The suspect in the deadly shooting at a Maryland newspaper building has been identified as 38-year-old Jarrod Ramos of Laurel, Maryland, law enforcement sources say.
Multiple senior law enforcement officials told NBC News that Ramos had been identified through the use of facial recognition software and that authorities were executing a search warrant at his home in Laurel in neighboring Prince George’s County.
Court records show that Ramos pleaded guilty in July 2011 to criminal harassment in Anne Arundel County, where the Capital Gazette is based. A 90-day jail sentence was suspended, and Ramos was placed on 18 months’ supervised probation.
Five days later, the Capital Gazette published a column headlined “Jarrod wants to be your friend,” profiling the woman who said she was the victim of Ramos’ harassment. The article is no longer on the newspaper’s website, but it was reprinted in full in the court documents.
In the column, the woman, whose name was withheld, claimed that Ramos, a former high school classmate, tracked her down on Facebook and then harshly harassed her through email for as long as two years.
The column quoted her as saying that Ramos urged her to kill herself and that the bank where she worked put her on probation because of “an email from Ramos and a follow-up phone call in which he advised them to fire her.”
The column said she was laid off a few months later and “believes, but can’t prove, it was because of Ramos.”
In July 2012, Ramos, representing himself, sued the Capital Gazette; Eric Hartley, a former reporter who wrote the column; and Thomas Marquardt, the newspaper’s publisher at the time, in Prince George’s County Circuit Court alleging defamation. He filed a longer complaint in October 2012, two months after the statute of limitations for the alleged defamation had expired, adding an allegation of invasion of privacy.
Jarrod Ramos has been charged with five counts of first-degree murder.
The circuit judge dismissed the complaint in 2013, saying: “There is nothing in those complaints that prove that anything that was published about you is, in fact, false. It all came from a public record. It was of the result of a criminal conviction. And it cannot give rise to a defamation suit.”
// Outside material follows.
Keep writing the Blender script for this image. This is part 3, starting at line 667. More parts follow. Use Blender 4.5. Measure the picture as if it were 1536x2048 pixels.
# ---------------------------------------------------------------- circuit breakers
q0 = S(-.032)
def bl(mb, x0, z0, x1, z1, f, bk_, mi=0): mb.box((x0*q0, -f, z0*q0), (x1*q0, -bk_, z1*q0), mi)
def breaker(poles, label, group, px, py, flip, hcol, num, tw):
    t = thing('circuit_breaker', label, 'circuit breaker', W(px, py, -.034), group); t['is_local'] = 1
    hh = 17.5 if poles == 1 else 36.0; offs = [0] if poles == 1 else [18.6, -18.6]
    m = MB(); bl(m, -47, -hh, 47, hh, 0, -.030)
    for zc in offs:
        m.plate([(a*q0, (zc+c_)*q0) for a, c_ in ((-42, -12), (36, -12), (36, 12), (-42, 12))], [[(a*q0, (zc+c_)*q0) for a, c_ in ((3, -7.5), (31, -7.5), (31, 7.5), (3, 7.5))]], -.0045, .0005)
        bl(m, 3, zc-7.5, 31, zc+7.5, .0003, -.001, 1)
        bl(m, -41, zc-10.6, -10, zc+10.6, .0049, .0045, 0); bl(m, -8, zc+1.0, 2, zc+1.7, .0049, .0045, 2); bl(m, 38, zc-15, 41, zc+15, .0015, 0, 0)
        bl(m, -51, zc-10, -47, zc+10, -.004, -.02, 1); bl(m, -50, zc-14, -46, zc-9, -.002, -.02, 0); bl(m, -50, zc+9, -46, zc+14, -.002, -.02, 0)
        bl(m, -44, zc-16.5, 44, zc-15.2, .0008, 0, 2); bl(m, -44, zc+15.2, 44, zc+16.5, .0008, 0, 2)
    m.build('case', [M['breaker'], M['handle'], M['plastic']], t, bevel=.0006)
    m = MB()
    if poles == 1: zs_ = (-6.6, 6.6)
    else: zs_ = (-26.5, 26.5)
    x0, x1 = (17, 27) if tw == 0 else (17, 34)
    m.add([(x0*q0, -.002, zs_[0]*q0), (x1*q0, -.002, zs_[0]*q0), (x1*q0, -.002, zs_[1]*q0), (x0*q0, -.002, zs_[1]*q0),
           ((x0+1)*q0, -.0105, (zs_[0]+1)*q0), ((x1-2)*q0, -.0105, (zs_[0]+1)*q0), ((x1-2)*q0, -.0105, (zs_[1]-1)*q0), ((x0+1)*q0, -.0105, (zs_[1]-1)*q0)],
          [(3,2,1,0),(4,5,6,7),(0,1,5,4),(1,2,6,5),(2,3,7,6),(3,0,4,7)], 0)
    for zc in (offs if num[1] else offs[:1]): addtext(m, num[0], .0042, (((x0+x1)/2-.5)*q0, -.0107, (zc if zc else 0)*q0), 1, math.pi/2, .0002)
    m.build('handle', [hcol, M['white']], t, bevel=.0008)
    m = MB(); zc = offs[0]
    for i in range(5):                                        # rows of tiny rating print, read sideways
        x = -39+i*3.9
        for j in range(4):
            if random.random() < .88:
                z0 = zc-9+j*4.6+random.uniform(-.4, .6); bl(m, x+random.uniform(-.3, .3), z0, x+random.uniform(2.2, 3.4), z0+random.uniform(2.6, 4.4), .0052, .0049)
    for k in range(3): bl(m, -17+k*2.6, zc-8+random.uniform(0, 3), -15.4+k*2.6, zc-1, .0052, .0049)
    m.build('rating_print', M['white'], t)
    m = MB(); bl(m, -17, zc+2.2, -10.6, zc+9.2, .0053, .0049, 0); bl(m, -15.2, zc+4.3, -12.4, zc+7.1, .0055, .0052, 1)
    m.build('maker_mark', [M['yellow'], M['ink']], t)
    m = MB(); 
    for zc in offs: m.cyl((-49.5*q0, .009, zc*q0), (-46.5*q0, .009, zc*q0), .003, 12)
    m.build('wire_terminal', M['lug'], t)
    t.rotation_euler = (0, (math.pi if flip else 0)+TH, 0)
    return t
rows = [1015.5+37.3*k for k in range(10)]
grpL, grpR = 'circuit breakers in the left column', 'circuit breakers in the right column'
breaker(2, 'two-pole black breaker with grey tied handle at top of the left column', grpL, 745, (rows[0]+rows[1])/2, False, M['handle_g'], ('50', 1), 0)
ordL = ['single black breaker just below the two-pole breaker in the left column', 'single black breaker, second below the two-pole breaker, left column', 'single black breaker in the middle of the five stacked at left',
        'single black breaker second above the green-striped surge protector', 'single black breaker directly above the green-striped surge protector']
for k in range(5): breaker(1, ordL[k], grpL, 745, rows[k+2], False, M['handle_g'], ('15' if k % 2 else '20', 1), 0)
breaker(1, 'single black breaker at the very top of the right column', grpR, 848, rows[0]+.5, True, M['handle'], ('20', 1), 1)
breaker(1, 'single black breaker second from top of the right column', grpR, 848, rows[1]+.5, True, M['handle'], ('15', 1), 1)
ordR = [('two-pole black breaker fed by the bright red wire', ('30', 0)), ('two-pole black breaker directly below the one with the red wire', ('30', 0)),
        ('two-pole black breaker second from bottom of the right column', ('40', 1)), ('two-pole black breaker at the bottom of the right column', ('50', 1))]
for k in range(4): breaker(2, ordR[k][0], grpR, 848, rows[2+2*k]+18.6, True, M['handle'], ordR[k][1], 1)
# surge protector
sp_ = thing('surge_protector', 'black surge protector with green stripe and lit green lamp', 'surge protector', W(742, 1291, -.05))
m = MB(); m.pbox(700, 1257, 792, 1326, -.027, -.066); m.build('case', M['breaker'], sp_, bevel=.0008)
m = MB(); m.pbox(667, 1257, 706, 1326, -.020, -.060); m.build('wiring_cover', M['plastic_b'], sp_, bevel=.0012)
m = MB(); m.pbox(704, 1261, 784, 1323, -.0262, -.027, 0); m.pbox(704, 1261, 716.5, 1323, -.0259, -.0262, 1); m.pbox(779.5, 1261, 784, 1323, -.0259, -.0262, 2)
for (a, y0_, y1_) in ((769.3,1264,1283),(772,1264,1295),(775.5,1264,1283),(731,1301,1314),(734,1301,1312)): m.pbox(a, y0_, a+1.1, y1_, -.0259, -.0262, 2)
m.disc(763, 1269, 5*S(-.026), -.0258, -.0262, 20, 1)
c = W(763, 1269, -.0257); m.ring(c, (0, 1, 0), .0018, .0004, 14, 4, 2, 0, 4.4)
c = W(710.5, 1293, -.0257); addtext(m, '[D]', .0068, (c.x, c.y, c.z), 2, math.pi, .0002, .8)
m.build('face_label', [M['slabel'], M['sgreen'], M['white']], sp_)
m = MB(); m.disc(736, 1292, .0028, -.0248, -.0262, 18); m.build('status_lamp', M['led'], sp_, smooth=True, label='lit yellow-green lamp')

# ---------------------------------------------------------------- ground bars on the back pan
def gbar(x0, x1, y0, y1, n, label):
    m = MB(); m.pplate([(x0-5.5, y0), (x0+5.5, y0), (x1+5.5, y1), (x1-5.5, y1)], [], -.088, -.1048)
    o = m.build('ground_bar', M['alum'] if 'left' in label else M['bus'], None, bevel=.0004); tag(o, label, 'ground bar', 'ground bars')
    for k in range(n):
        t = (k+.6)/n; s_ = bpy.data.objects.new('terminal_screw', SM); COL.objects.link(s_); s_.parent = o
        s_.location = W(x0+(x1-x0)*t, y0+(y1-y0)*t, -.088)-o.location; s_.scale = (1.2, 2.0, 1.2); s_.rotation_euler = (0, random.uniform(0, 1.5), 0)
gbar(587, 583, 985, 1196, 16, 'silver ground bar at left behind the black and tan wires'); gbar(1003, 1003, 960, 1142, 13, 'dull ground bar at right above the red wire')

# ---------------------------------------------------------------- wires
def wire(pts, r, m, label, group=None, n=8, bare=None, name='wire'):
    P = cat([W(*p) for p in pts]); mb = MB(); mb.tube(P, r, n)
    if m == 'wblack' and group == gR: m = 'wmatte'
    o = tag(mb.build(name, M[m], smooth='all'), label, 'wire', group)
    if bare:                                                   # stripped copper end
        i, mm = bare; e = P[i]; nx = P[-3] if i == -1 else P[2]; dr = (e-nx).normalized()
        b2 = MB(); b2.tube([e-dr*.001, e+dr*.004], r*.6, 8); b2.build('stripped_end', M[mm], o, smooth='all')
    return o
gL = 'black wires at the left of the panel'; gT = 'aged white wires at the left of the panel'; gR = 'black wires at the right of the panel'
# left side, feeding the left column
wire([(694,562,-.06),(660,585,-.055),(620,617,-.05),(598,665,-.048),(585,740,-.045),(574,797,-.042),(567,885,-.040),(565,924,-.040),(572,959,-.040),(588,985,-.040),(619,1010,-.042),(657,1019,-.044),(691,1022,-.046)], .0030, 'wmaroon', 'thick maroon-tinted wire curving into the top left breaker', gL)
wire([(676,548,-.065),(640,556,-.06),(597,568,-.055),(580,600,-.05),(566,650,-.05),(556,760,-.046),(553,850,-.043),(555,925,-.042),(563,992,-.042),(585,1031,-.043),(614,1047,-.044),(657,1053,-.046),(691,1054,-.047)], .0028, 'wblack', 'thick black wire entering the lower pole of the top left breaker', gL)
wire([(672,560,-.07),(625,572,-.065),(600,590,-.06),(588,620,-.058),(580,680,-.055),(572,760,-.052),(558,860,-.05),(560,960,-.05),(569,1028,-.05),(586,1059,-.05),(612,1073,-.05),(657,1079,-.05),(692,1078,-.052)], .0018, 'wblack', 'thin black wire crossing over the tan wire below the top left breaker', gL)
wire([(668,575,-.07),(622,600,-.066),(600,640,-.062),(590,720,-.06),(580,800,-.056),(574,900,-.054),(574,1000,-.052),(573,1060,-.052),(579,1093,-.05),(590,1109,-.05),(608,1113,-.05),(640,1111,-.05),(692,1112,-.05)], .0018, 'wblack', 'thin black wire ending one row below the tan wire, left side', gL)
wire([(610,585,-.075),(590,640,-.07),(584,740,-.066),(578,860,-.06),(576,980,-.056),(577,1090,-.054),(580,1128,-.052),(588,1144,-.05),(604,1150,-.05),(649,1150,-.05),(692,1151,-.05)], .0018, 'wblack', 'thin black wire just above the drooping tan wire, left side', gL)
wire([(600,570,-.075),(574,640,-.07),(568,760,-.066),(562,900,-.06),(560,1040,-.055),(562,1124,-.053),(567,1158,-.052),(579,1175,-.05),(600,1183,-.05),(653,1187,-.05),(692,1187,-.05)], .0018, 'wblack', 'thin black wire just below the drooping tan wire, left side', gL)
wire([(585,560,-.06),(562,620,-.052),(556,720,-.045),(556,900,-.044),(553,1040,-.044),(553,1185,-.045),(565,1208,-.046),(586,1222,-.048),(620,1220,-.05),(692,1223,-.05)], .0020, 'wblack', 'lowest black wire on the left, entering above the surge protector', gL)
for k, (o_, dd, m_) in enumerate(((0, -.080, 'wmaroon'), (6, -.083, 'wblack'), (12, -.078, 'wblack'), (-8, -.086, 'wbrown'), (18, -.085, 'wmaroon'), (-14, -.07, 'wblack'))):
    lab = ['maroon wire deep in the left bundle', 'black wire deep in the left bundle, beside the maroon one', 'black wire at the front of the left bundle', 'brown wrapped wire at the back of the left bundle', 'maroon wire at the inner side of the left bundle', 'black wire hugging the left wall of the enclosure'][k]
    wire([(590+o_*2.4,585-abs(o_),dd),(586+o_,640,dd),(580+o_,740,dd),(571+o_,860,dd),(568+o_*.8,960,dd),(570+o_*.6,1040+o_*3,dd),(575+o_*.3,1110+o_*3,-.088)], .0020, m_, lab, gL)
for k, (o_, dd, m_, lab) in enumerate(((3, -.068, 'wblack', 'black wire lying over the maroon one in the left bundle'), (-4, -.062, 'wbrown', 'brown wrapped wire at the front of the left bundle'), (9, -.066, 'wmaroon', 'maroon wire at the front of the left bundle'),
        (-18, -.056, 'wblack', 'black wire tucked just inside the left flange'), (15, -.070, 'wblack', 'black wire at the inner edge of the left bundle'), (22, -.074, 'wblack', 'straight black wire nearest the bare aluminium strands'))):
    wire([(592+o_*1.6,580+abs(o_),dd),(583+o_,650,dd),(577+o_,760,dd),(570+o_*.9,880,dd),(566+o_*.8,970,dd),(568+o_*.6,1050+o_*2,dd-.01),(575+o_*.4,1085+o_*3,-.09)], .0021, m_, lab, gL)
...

Ramos appealed, and in September 2015, the appeals court upheld the dismissal, writing that Ramos “never alleges that any basic fact contained in the article about his guilty plea is actually false.”
“The appellant was charged with a criminal act,” the court wrote. “The appellant perpetrated a criminal act. The appellant plead guilty to having perpetrated a criminal act. The appellant was punished for his criminal act. … He does not appear to have learned his lesson.”
Marquardt, the former publisher of the Capital Gazette, told the Baltimore Sun that he wasn’t surprised Ramos was identified as the suspect because he began harassing the newspaper’s staff shortly after the 2011 article was published.
“I was seriously concerned he would threaten us with physical violence,” Marquardt said Thursday. “I even told my wife, ‘We have to be concerned. This guy could really hurt us.'”
He added that he called police on Ramos in 2013, but nothing happened, and was thinking of filing a restraining order, but decided against it.
John Frenaye, the founder of Eye on Annapolis, a local news site, said Ramos trolled him from 2013 to 2015, repeatedly airing his gripes against the Capital Gazette. (Eye on Annapolis and the Capital Gazette are not affiliated.)
“Any time it’s that kind of troll, I just kind of ignore that,” said Frenaye, who told NBC News he doesn’t remember responding to Ramos or ever having written about him.
“I remember looking at it and thinking, ‘Do I have to worry about it?’ and thinking, ‘No, his bug is with the Capital and Eric.’ He had nicknames for them, too” — like “Slob” instead of Bob — Frenaye said.
“It’s all sort of flooding back,” Frenaye said. “I think he thought he had an audience, but I don’t remember even reporting on him at all.”